People often describe Rusutsu as an outlandish Disney inspired resort with a great ski area. I think that is a pretty accurate description.  

Rusutsu is certainly a very unique resort! Before arriving here, it’s hard to imagine skiing through a snow-covered amusement park or seeing a resort with a two-story carousel and numerous animatronic dogs. The great snow, terrain and eccentric resort attractions help to make Rusutsu Resort a truly unique and memorable destination.

In addition to expert powder lovers, the resort caters for exceptionally well for families and beginners, with many activities and attractions catered for non-skiers. Rusutsu is popular year-round destination with a large amusement park, four, 18-hole golf courses and many seasonal events and attractions.

Why do you think Rusutsu’s has been so successful?

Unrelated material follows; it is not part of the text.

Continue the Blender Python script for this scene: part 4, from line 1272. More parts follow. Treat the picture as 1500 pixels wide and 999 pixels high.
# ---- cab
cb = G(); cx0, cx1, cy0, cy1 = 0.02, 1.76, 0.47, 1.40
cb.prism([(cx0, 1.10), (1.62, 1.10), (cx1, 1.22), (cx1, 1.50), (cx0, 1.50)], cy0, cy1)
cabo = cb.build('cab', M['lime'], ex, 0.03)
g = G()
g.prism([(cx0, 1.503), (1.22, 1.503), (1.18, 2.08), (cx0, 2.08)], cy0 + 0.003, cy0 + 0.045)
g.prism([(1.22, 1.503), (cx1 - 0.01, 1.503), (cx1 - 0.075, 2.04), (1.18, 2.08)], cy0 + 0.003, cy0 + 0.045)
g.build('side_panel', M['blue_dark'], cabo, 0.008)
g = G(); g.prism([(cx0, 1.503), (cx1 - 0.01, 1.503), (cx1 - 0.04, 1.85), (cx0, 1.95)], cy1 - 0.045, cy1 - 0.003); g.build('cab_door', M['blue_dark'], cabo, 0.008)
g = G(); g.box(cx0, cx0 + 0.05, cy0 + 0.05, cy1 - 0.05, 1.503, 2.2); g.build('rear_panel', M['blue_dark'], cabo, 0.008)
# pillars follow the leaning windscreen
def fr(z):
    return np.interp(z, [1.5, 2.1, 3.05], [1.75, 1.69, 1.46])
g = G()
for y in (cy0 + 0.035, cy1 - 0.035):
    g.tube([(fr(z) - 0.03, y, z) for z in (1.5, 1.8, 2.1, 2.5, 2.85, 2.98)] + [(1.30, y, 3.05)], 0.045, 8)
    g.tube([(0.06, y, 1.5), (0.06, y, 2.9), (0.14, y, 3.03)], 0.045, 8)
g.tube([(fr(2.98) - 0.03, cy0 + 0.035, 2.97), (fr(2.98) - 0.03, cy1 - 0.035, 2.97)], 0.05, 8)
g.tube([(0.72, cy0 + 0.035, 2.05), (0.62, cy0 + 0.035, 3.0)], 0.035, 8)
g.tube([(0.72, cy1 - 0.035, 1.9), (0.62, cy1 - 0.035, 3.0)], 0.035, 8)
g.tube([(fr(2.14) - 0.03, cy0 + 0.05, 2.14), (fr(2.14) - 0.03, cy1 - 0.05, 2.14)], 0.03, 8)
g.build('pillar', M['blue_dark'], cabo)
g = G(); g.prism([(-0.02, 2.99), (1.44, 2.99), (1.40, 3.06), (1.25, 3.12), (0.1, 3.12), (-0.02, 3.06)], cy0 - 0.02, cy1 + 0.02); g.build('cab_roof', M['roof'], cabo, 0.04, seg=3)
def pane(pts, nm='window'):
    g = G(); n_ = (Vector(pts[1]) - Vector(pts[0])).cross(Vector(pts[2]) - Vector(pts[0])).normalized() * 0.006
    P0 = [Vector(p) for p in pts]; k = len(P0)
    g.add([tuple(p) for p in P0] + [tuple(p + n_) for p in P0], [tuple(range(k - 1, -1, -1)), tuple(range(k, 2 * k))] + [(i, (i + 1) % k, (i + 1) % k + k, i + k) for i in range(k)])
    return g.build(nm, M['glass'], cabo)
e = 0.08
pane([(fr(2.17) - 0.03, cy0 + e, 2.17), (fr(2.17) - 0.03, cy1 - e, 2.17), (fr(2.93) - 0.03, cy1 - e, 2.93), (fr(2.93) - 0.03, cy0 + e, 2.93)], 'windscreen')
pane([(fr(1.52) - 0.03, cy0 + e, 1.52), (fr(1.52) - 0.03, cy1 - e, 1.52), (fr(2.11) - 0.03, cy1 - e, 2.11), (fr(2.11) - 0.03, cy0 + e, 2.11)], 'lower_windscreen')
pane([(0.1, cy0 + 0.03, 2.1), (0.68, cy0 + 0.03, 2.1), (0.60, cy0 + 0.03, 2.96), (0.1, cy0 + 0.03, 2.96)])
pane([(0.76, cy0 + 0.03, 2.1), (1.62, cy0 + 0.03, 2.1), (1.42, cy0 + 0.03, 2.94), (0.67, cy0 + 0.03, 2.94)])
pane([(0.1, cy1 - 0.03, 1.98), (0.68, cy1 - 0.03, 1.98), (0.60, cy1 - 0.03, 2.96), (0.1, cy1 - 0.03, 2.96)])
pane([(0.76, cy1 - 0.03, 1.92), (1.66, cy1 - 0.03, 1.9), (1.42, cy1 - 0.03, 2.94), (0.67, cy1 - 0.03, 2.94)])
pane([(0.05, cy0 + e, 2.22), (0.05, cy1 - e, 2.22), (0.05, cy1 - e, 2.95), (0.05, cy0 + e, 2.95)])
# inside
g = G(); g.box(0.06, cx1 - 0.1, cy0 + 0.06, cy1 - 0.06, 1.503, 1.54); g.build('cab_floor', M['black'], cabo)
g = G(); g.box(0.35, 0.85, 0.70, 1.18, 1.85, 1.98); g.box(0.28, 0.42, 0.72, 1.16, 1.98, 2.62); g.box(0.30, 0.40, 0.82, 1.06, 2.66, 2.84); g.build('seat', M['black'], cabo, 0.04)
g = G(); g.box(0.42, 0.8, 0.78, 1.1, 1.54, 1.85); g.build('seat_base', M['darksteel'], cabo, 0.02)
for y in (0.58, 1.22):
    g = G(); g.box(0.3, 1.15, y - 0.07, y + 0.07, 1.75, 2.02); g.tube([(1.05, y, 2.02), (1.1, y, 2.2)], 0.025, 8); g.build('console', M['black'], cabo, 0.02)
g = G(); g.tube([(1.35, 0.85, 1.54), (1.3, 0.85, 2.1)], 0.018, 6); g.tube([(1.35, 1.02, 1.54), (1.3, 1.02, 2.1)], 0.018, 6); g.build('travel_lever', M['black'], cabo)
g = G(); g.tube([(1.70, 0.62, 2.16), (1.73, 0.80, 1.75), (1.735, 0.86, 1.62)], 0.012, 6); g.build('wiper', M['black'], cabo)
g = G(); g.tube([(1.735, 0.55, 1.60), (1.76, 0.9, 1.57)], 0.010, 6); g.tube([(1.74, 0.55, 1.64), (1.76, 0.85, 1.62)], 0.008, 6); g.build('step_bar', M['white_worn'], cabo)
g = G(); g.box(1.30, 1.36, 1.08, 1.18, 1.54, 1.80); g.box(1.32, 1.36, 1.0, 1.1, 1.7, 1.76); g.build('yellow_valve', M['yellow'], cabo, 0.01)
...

Paul: Rusutsu has long been popular with Japanese guests; however, in recent years it has become renowned as one of the world’s best power destinations.  Increased international exposure has certainly helped it develop a strong global reputation. In the last few seasons, Rusutsu has welcomed numerous pro skiers and snowboarders, filming their latest edits. It’s great to see pro athletes in January waiting the lift lines skiing and the same terrain.

I think for experts, Rusutsu has one of the best snow records in the world. The world renowned Hokkaido powder combined with a modern, efficient lift system and no crowds mean lift lines are rare and it’s easy to get fresh tracks. Rusutsu is also one of Hokkaidos largest ski areas with a large amount of varied terrain spread over three interconnected mountains. Recently, the management’s progressive attitude to side-country/tree skiing has really helped Rusutsu gain international acclaim and popularity.

For beginners and families the resort has great learning facilities, ski in/ski out convenience, a wide range of indoor and outdoor activities/attractions all conveniently located in one place. In the last 5-10 years we have seen a significant increase in guests from South East Asia and China learning to ski/snowboard in Rusutsu. Soft snow, wide gentle terrain and friendly international instructors have helped convert many first time skiers/snowboarders into winter addicts who return every season.